How to handle keyboard in real mode through BIOS interrupts?

If you want to use high-level BIOS keyboard services, rather than handling the keyboard interrupts yourself, then INT 16h is what you want.

INT 16h with AH=00h or 10h will block waiting for a keypress (returns ASCII result in AL); use AH=01h or 11h to query whether a keypress is available first if you want to avoid blocking (returns immediately with ZF clear if a key is available, or set if not). See e.g. here, or here (or Google "INT 16h" for more).


You can handle IRQ 1 (mapped to interrupt 9 by the x86 controller) and read the keys from port 60h.

See http://inglorion.net/documents/tutorials/x86ostut/keyboard/.

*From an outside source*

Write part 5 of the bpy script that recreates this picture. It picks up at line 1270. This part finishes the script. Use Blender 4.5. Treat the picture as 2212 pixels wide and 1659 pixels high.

Minimal GAS boot sector BIOS example

When you enter a character, it gets printed to the screen.

main.S

.code16
.global _start
_start:
cli

/* Set SS and SP as they may get used by BIOS calls. */
xor %ax, %ax
mov %ax, %ss
mov $0x0000, %sp

/* Get input to %al */
mov $0x00, %ah
int $0x16

/* Print the input from %al */
mov $0x0E, %ah
int $0x10

hlt

.org 510
.word 0xaa55

Compile and run:

as -o main.o main.S
ld --oformat binary -o main.img -Ttext 0x7C00 main.o
qemu-system-i386 -hda main.img

GitHub upstream.

Tested on Ubuntu 14.04 AMD64, Binutils 2.24, QEMU 2.0.0 and on real hardware Lenovo Thinkpad T400.